Wednesday, April 18, 2018

Wednesday Word of the Day: Graupel




It's snowing again. The chives from last year have managed a timid reappearance in the pot where they were growing last year, only to be snowed on again. 

With temperatures just around freezing, we sometimes get unusual forms of snow and ice: for example, sometimes the snow forms small, soft pellets instead of normal flakes. A post from Downtown Home and Garden (an outdoor supply store here in Ann Arbor) noted that there's a name for this type of snow: graupel

There might be a few such snow pellets showing in the chive pot. Here's a closer look at some of these pellets on the ground and on our deck:



Graupel seems to fall just when it's around freezing. It often melts off quickly, though sometimes I've seen an accumulation of maybe as much as half-an-inch. An article in the Washington Post, titled "Graupel: The wintry precipitation you’ve never heard of"  says: "The National Weather Service defines graupel as small pellets of ice created when super-cooled water droplets coat, or rime, a snowflake. Graupel pellets are cloudy or white — not clear like sleet — and often are mistaken for small hail." 

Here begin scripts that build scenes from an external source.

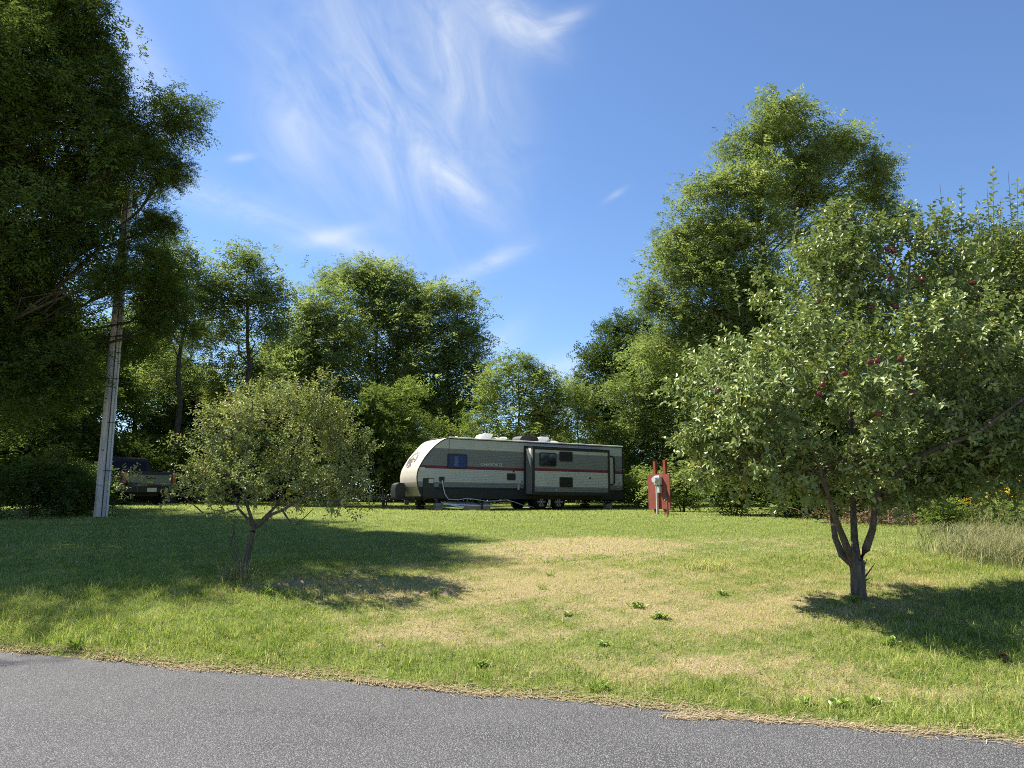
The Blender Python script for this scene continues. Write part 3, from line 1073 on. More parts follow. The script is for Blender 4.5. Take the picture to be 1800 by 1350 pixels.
# ------------------------------------------------------------------ shrubs and undergrowth
def shrub(name, label, px, Y, wpx, hpx, mat, seed, leaf=None, style='frond', group=None, lai=5.0, cat='shrub', npad=7):
    b_ = base_at(px, Y)
    k = px_m(Y)
    r = np.random.default_rng(seed)
    w_, h_ = wpx * k, hpx * k
    lb = []
    for j in range(6):
        a_ = r.uniform(0, 2 * PI)
        q_ = r.uniform(0.1, 0.62)
        z_ = h_ * r.uniform(0.28, 0.74)
        lb.append(((b_[0] + math.cos(a_) * q_ * w_ * 0.5, b_[1] + math.sin(a_) * q_ * w_ * 0.5, b_[2] + z_), (w_ * 0.27, w_ * 0.27, h_ * 0.27)))
    return grow_tree(name, label, b_, lb, style, leaf or Y * LK, lai, mat, 0.03 + 0.01 * h_, seed, npad, 0.1, group=group, cat=cat, stems=3, flat=0.7, twig_len=0.25)


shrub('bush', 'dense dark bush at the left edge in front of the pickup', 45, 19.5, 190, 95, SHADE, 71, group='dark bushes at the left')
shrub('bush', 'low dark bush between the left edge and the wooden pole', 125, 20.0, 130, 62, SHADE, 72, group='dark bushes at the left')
shrub('bush', 'sunlit pale bush in the dark wood left of the pole', 110, 24, 150, 110, LOCUST, 73, group='dark bushes at the left')
shrub('large_leaf_bush', 'big dark leafy bush behind the small fruit tree', 600, 33, 190, 190, SHADE, 74, 0.26, 'twig', lai=4.2)
shrub('large_leaf_bush', 'dark leafy bush beside the trailer tongue', 675, 34, 130, 105, SHADE, 75, 0.22, 'twig', lai=4.2)
shrub('large_leaf_bush', 'green leafy bush behind the tailgate of the pickup', 430, 37, 190, 150, LOCUST, 76, 0.22, 'twig', lai=4.2)
shrub('bush', 'yellow green bush at the rear corner of the trailer', 1120, 34, 70, 62, BRIGHT, 77)
shrub('bush', 'green bush just behind the red meter board', 1200, 26, 110, 90, LOCUST, 78)
ug = shrub('undergrowth_bush', 'dark undergrowth bush at the lawn edge below the apple crown', 1290, 22, 130, 80, SHADE, 79, group='undergrowth along the right lawn edge')
copy_tree(ug, base_at(1385, 20.5), 1.9, 0.95, 'dark undergrowth bush at the lawn edge left of the apple trunk')
copy_tree(ug, base_at(1640, 17.6), 3.3, 0.85, 'dark undergrowth bush at the lawn edge right of the apple trunk')
copy_tree(ug, base_at(1480, 21.0), 4.3, 0.95, 'dark undergrowth bush seen straight behind the apple trunk')
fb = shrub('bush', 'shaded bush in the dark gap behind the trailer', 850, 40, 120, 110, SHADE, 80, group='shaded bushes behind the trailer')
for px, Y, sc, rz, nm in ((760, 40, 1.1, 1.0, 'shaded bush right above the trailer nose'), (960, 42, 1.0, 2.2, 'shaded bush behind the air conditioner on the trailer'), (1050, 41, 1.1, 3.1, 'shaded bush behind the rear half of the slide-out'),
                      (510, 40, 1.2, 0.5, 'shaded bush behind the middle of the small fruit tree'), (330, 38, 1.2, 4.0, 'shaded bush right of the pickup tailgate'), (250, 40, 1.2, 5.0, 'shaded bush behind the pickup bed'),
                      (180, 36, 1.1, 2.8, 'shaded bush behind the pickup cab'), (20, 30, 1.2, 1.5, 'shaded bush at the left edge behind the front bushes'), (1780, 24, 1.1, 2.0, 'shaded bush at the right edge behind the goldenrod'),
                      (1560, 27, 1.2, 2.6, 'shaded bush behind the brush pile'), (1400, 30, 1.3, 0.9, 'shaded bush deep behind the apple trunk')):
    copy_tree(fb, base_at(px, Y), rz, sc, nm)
# the mass of leaves low in the wood, too dense to tell one plant from the next
r = np.random.default_rng(17)
n_ = 3200
px_ = np.where(r.random(n_) < 0.25, r.uniform(-60, 420, n_), r.uniform(-120, 1950, n_))
yd_ = np.interp(px_, [-120, 200, 700, 1100, 1300, 1500, 1800, 1950], [40, 47, 50, 50, 45, 36, 27, 26]) + r.normal(0, 1.6, n_)
hz_ = 4.6 * r.random(n_) ** 1.35 * (0.75 + 0.3 * np.sin(px_ * 0.021)) * np.interp(px_, [0, 380, 600, 1200, 1500, 1900], [1.7, 1.5, 1, 1, .75, .6])
C_ = np.stack([(px_ - 900) / FPX * yd_ / CP, yd_, hz_], -1)
C_[:, 2] += ground_z(C_[:, 0], C_[:, 1])
V_, T_ = fronds(C_, unit(r.normal(0, 1, (n_, 3)) + np.array([-0.3, -0.5, 0.3])), 0.33, r=r)
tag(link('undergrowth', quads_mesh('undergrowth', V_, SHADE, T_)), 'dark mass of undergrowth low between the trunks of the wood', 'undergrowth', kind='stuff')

# ------------------------------------------------------------------ apple tree at the right
r = np.random.default_rng(99)
pb = on_ground(1508, 1052)
YA = float(pb[1])
apple = empty('apple_tree', pb, 0, 'full leafy apple tree with red apples at the right', 'tree', 'fruit trees on the lawn')


def rel(px, py, dY=0.0):
    return at(px, py, YA + dY) - pb


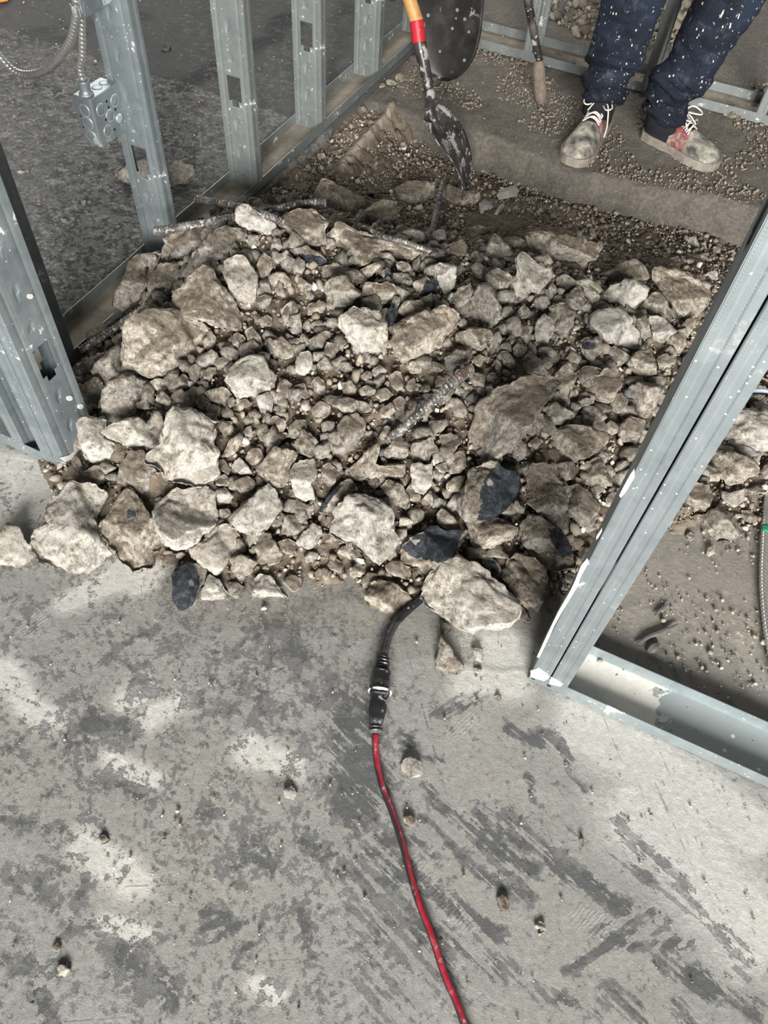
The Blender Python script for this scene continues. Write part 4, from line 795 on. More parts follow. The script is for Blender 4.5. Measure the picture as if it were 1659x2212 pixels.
for i, p in enumerate(plist + extra):
    f = p['fl']; P = np.array(p['poly'])
    if P[:, 0].min() > 1655: continue
    me, c, s = rock(p['poly'], p['dark'], lift=2 if 'lift2' in f else ('lift' in f) * 1, pale='pale' in f, soil_shade='soil_shade' in f, thin='thin' in f, smooth='smooth' in f, onfloor='floor' in f, back='back' in f, seed=i)
    o = link('concrete_chunk', me, ROCK, loc=tuple(c)); lab = p['label']
    if not lab:
        cc = P.mean(0); px_ = math.sqrt(np.prod(np.ptp(P, axis=0))); sz = 'tiny' if px_ < 26 else 'small' if px_ < 42 else 'fist-sized' if px_ < 75 else 'larger'
        ton = 'pale' if 'pale' in f else 'dark-faced' if p['dark'] else 'dusty brown' if 'soil_shade' in f else 'tan'
        ang = np.ptp(P[:, 0]) / max(np.ptp(P[:, 1]), 1); shp = 'long flat' if ang > 1.7 else 'upright' if ang < .62 else 'angular' if len(P) < 6 else 'blocky'
        ms = sorted(marks, key=lambda m_: np.linalg.norm(m_[0] - cc) - m_[2] * .3)
        for q in range(6):
            mk = ms[q % 3]; d = cc - mk[0]; near = 'just' if np.linalg.norm(d) < mk[2] * .5 + px_ * .5 + 25 else 'a little'
            hz = 'right of' if d[0] > 0 else 'left of'; vt = 'below' if d[1] > 0 else 'above'
            rel = ('%s %s' % (near, hz) if abs(d[0]) > 1.8 * abs(d[1]) else '%s %s' % (near, vt) if abs(d[1]) > 1.8 * abs(d[0]) else '%s %s and %s' % (near, vt, hz))
            lab = '%s %s %s stone %s the %s' % (sz, ton, shp, rel, mk[1])
            if q >= 3: lab = '%s %s %s stone between the %s and the %s' % (sz, ton, shp, mk[1], ms[(q + 1) % 3][1])
            if lab not in used: break
    w_ = lab.split()
    if len(w_) > 16: lab = ' '.join(w_[:16])
    used.add(lab)
    tag(o, lab, 'rubble', GRP)

# ------------------------------------------------------------------ gravel between the chunks, crumbs on the floors
S1, T1 = ICO[1]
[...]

The Post also included this table of names for various types of precipitation:


Pullum's Essay Collection
At this point, someone is surely going to mention that English may have several words for snow -- including the obscure graupel -- but the Eskimos have hundreds, if not thousands of words for snow because they know so much more about snow than we do: a myth that just won't die. Linguist Geoffrey K. Pullum has been trying to correct public misconceptions about this matter for years. In 1989 he wrote an essay titled "The Great Eskimo Vocabulary Hoax" (available online here) which was later included in a collection of essays by the same name. He wrote:
"Never does a month (or in all probability a week) go by without yet another publication of the familiar claim about the wondrous richness of the Eskimo conceptual scheme: hundreds of words for different grades and types of snow, a lexicographical winter wonderland, the quintessential demonstration of how primitive minds categorize the world so differently from us. ... The fact is that the myth of the multiple words for snow is based on almost nothing at all. It is a kind of accidentally developed hoax perpetrated by the anthropological linguistics community on itself."
Pullum's essay puts this myth in perspective:
"Among the many depressing things about this credulous transmission and elaboration of a false claim is that even if there were a large number of roots for different snow types in some Arctic language, this would not, objectively, be intellectually interesting; it would be a most mundane and unremarkable fact.  
"Horsebreeders have various names for breeds, sizes, and ages of horses; botanists have names for leaf shapes; interior decorators have names for shades of mauve; printers have many different names for different fonts (Caslon, Garamond, Helvetica, Times Roman, and so on), naturally enough. If these obvious truths of specialization are supposed to be interesting facts about language, thought, and culture, then I'm sorry, but include me out."
Despite Pullum's best efforts, references to the supposedly snow-rich Eskimo vocabulary continue to appear, as well as articles about the origins and truth of this notion. In response to one such claim that appeared in 2013, he wrote a post at Language Log where he says of efforts to correct the myth:
"No one will pay attention to such details now. New Scientist and the Washington Post have announced that Boas [the first anthropologist to mention the topic] claimed there were fifty snow lexemes and that new research has now confirmed this; so everyone will believe that, since they wanted to believe it anyway, and they will keep on repeating the same drivel about things-people-have-multiple-words-for that they have so often repeated in the past. A depressing prospect, but it seems inevitable."

4 comments:

bermudaonion said...

Thankfully we don't get much of the white stuff in any form down here. We're supposed to be in the 80s today.

Kitchen Riffs said...

What a terrific post! SO INTERESTING! And I got to learn a new word. I've observed graupel before but had no clue what I was looking at. I just thought it was snowy sleet or something similar. Really fun read -- thanks.

Margot said...

Thanks for the close up picture of today's new word. I'm pretty sure I've seen graupel before as I've spent most of my life in snow country. At least it looks familiar. I like the little chart too. Thanks Mae.

Jeanie said...

I had NO idea! I was on my way to a reception when this stuff started and I thought "thank goodness it's inside." About 5 last Wednesday. Thanks for this!